*Exercise*: Return the full material exactly.

*Data for this task*:

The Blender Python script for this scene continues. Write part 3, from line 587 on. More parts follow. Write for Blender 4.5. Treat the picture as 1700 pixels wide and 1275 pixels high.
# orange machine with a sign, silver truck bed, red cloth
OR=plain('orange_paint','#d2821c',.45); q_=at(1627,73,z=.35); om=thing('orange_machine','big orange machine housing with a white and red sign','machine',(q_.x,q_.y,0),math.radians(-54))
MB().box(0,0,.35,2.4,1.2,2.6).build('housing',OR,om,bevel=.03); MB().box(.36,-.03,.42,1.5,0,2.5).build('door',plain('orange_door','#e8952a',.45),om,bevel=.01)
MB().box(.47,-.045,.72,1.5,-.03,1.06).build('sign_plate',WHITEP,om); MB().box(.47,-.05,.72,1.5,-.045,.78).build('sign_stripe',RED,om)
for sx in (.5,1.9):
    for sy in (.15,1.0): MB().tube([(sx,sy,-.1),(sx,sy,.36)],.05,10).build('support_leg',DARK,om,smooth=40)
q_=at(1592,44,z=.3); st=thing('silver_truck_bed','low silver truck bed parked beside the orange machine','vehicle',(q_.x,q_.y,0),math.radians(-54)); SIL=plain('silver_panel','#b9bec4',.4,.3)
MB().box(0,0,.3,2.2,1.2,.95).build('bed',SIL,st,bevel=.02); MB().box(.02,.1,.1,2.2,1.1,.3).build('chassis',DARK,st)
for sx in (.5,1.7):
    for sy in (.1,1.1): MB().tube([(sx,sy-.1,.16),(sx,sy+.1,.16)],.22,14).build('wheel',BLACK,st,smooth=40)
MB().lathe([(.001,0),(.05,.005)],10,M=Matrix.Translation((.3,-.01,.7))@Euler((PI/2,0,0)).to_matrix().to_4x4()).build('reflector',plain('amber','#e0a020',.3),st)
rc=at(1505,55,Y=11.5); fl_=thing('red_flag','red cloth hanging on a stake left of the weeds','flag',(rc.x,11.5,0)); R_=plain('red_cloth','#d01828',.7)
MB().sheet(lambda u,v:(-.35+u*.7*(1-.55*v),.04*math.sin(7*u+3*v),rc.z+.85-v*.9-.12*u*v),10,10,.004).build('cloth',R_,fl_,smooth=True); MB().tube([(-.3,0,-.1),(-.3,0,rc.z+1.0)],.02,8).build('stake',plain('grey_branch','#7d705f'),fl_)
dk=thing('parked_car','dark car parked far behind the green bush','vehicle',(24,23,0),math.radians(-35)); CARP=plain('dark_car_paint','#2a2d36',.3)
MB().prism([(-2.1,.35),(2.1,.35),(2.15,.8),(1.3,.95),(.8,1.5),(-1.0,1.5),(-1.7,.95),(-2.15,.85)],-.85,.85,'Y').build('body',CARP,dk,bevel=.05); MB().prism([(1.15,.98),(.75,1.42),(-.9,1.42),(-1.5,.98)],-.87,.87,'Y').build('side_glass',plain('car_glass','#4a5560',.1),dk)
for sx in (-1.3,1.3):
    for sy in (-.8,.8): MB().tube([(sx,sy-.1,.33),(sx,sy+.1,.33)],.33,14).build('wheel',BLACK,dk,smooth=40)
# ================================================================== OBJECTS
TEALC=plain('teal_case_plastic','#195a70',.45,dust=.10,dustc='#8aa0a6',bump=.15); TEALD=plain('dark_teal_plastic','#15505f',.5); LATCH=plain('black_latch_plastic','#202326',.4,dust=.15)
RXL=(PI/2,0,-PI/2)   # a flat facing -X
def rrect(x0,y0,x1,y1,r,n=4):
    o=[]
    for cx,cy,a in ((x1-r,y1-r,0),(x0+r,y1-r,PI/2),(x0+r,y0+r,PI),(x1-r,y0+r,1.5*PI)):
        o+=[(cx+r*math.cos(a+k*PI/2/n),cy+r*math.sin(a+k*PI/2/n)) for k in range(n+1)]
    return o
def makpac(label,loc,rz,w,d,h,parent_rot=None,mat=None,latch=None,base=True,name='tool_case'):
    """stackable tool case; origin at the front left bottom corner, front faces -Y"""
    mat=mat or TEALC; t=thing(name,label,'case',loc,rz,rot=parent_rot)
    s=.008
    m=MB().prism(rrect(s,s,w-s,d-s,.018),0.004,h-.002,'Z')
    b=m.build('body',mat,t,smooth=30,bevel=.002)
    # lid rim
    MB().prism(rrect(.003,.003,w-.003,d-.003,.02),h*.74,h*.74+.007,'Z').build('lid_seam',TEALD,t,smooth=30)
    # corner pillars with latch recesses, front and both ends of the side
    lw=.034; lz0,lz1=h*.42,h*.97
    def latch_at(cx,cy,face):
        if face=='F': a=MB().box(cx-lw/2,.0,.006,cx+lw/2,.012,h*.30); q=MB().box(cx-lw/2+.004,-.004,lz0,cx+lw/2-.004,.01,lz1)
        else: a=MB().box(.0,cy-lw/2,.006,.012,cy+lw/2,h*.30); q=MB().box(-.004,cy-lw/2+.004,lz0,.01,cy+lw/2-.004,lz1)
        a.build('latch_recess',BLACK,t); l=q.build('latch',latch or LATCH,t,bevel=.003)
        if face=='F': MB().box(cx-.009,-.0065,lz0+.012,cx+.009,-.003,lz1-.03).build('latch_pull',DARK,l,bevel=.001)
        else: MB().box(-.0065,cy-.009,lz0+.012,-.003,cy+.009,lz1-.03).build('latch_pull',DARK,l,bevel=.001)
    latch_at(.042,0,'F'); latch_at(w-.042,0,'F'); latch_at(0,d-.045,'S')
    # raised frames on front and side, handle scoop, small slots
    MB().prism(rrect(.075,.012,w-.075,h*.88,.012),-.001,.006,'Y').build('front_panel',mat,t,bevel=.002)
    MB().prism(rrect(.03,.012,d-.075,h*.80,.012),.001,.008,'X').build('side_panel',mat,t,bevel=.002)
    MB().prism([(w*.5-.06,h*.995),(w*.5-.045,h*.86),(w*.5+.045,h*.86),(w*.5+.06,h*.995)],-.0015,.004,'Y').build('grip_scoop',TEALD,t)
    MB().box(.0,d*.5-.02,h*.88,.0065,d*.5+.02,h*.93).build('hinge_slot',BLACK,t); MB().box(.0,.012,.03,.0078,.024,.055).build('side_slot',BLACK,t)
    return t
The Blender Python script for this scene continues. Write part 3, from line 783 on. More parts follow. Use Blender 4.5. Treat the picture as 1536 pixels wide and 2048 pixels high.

*Written solution*:
The Blender Python script for this scene continues. Write part 3, from line 587 on. More parts follow. Write for Blender 4.5. Treat the picture as 1700 pixels wide and 1275 pixels high.
# orange machine with a sign, silver truck bed, red cloth
OR=plain('orange_paint','#d2821c',.45); q_=at(1627,73,z=.35); om=thing('orange_machine','big orange machine housing with a white and red sign','machine',(q_.x,q_.y,0),math.radians(-54))
MB().box(0,0,.35,2.4,1.2,2.6).build('housing',OR,om,bevel=.03); MB().box(.36,-.03,.42,1.5,0,2.5).build('door',plain('orange_door','#e8952a',.45),om,bevel=.01)
MB().box(.47,-.045,.72,1.5,-.03,1.06).build('sign_plate',WHITEP,om); MB().box(.47,-.05,.72,1.5,-.045,.78).build('sign_stripe',RED,om)
for sx in (.5,1.9):
    for sy in (.15,1.0): MB().tube([(sx,sy,-.1),(sx,sy,.36)],.05,10).build('support_leg',DARK,om,smooth=40)
q_=at(1592,44,z=.3); st=thing('silver_truck_bed','low silver truck bed parked beside the orange machine','vehicle',(q_.x,q_.y,0),math.radians(-54)); SIL=plain('silver_panel','#b9bec4',.4,.3)
MB().box(0,0,.3,2.2,1.2,.95).build('bed',SIL,st,bevel=.02); MB().box(.02,.1,.1,2.2,1.1,.3).build('chassis',DARK,st)
for sx in (.5,1.7):
    for sy in (.1,1.1): MB().tube([(sx,sy-.1,.16),(sx,sy+.1,.16)],.22,14).build('wheel',BLACK,st,smooth=40)
MB().lathe([(.001,0),(.05,.005)],10,M=Matrix.Translation((.3,-.01,.7))@Euler((PI/2,0,0)).to_matrix().to_4x4()).build('reflector',plain('amber','#e0a020',.3),st)
rc=at(1505,55,Y=11.5); fl_=thing('red_flag','red cloth hanging on a stake left of the weeds','flag',(rc.x,11.5,0)); R_=plain('red_cloth','#d01828',.7)
MB().sheet(lambda u,v:(-.35+u*.7*(1-.55*v),.04*math.sin(7*u+3*v),rc.z+.85-v*.9-.12*u*v),10,10,.004).build('cloth',R_,fl_,smooth=True); MB().tube([(-.3,0,-.1),(-.3,0,rc.z+1.0)],.02,8).build('stake',plain('grey_branch','#7d705f'),fl_)
dk=thing('parked_car','dark car parked far behind the green bush','vehicle',(24,23,0),math.radians(-35)); CARP=plain('dark_car_paint','#2a2d36',.3)
MB().prism([(-2.1,.35),(2.1,.35),(2.15,.8),(1.3,.95),(.8,1.5),(-1.0,1.5),(-1.7,.95),(-2.15,.85)],-.85,.85,'Y').build('body',CARP,dk,bevel=.05); MB().prism([(1.15,.98),(.75,1.42),(-.9,1.42),(-1.5,.98)],-.87,.87,'Y').build('side_glass',plain('car_glass','#4a5560',.1),dk)
for sx in (-1.3,1.3):
    for sy in (-.8,.8): MB().tube([(sx,sy-.1,.33),(sx,sy+.1,.33)],.33,14).build('wheel',BLACK,dk,smooth=40)
# ================================================================== OBJECTS
TEALC=plain('teal_case_plastic','#195a70',.45,dust=.10,dustc='#8aa0a6',bump=.15); TEALD=plain('dark_teal_plastic','#15505f',.5); LATCH=plain('black_latch_plastic','#202326',.4,dust=.15)
RXL=(PI/2,0,-PI/2)   # a flat facing -X
def rrect(x0,y0,x1,y1,r,n=4):
    o=[]
    for cx,cy,a in ((x1-r,y1-r,0),(x0+r,y1-r,PI/2),(x0+r,y0+r,PI),(x1-r,y0+r,1.5*PI)):
        o+=[(cx+r*math.cos(a+k*PI/2/n),cy+r*math.sin(a+k*PI/2/n)) for k in range(n+1)]
    return o
def makpac(label,loc,rz,w,d,h,parent_rot=None,mat=None,latch=None,base=True,name='tool_case'):
    """stackable tool case; origin at the front left bottom corner, front faces -Y"""
    mat=mat or TEALC; t=thing(name,label,'case',loc,rz,rot=parent_rot)
    s=.008
    m=MB().prism(rrect(s,s,w-s,d-s,.018),0.004,h-.002,'Z')
    b=m.build('body',mat,t,smooth=30,bevel=.002)
    # lid rim
    MB().prism(rrect(.003,.003,w-.003,d-.003,.02),h*.74,h*.74+.007,'Z').build('lid_seam',TEALD,t,smooth=30)
    # corner pillars with latch recesses, front and both ends of the side
    lw=.034; lz0,lz1=h*.42,h*.97
    def latch_at(cx,cy,face):
        if face=='F': a=MB().box(cx-lw/2,.0,.006,cx+lw/2,.012,h*.30); q=MB().box(cx-lw/2+.004,-.004,lz0,cx+lw/2-.004,.01,lz1)
        else: a=MB().box(.0,cy-lw/2,.006,.012,cy+lw/2,h*.30); q=MB().box(-.004,cy-lw/2+.004,lz0,.01,cy+lw/2-.004,lz1)
        a.build('latch_recess',BLACK,t); l=q.build('latch',latch or LATCH,t,bevel=.003)
        if face=='F': MB().box(cx-.009,-.0065,lz0+.012,cx+.009,-.003,lz1-.03).build('latch_pull',DARK,l,bevel=.001)
        else: MB().box(-.0065,cy-.009,lz0+.012,-.003,cy+.009,lz1-.03).build('latch_pull',DARK,l,bevel=.001)
    latch_at(.042,0,'F'); latch_at(w-.042,0,'F'); latch_at(0,d-.045,'S')
    # raised frames on front and side, handle scoop, small slots
    MB().prism(rrect(.075,.012,w-.075,h*.88,.012),-.001,.006,'Y').build('front_panel',mat,t,bevel=.002)
    MB().prism(rrect(.03,.012,d-.075,h*.80,.012),.001,.008,'X').build('side_panel',mat,t,bevel=.002)
    MB().prism([(w*.5-.06,h*.995),(w*.5-.045,h*.86),(w*.5+.045,h*.86),(w*.5+.06,h*.995)],-.0015,.004,'Y').build('grip_scoop',TEALD,t)
    MB().box(.0,d*.5-.02,h*.88,.0065,d*.5+.02,h*.93).build('hinge_slot',BLACK,t); MB().box(.0,.012,.03,.0078,.024,.055).build('side_slot',BLACK,t)
    return t
The Blender Python script for this scene continues. Write part 3, from line 783 on. More parts follow. Use Blender 4.5. Treat the picture as 1536 pixels wide and 2048 pixels high.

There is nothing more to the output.